The man-on-the-train, by and large, is no longer a schlimazel. He’s a Jew who is making modernity work. He’s a wise guy, an angle-player, maybe even a bit of an operator. He’s headed for Kiev, or just got back from Buenos Aires. He’s scamming the insurance company, or fleecing fellow passengers at cards. But he’s no longer sure, completely, who he is. In “On Account of a Hat,” a real-estate broker, waking from a nap in a station, accidentally grabs the cap of his bench mate, a Russian official. He had wanted to be treated like his neighbor (“It’s not such a bad life to be a Gentile”), and now he is. But as the conductor leads him to the first-class car (“This way please, Your Excellency!”), he cannot figure out what’s going on. He catches a glimpse of himself in a mirror—and thinks that he’s still in the station, dreaming. He has managed to assimilate, and now he cannot recognize himself.

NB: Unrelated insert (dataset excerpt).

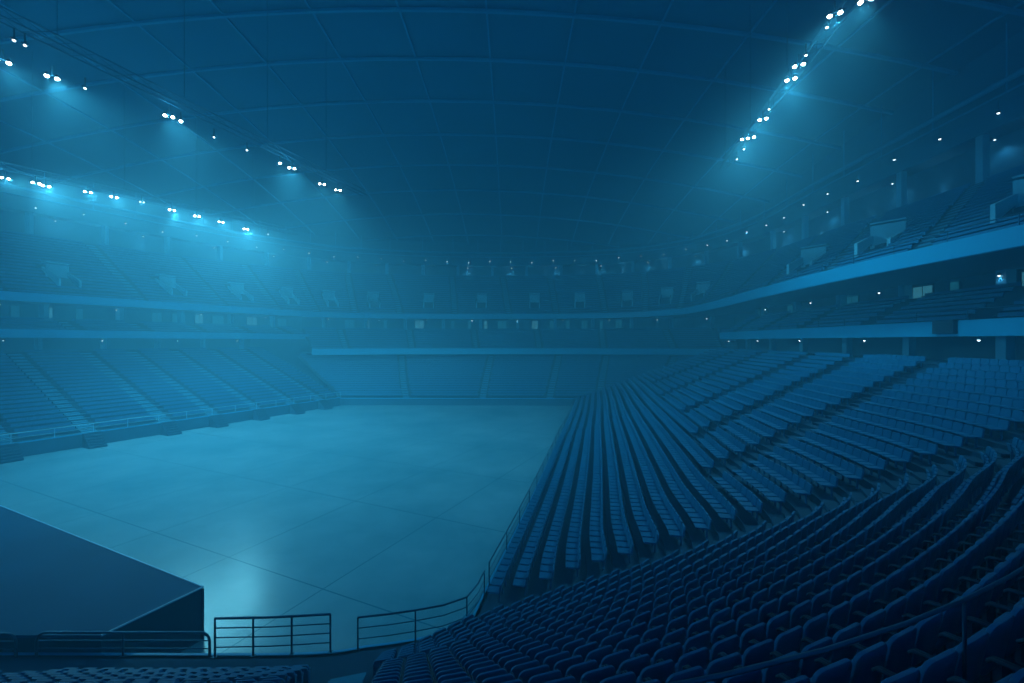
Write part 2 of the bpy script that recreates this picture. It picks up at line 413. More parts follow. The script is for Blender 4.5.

In “Cnards,” another late story, the process comes full circle. Apostasy has invaded the town itself. All the young men are addicted to cards, figured as a kind of anti-orthodoxy. They play around the clock in a house they call the Chapel, smoking on the Sabbath, eating pork, and reading secular books. One day, they are visited by a pair of men in full Hasidic regalia, ostensibly collecting money for yeshivas. What are those strange cardboard squares?, the two want to know. (Cnards is their best attempt to render the reply.) They sit down at the table and proceed, it hardly need be said, to clean the locals out. Our final sight of them is on their way out of town on the train, clean-shaven and fashionably dressed, thumbing their noses at their victims. Now it’s not modernity that is the dress-up game; it is tradition. Just like when they put on Fiddler.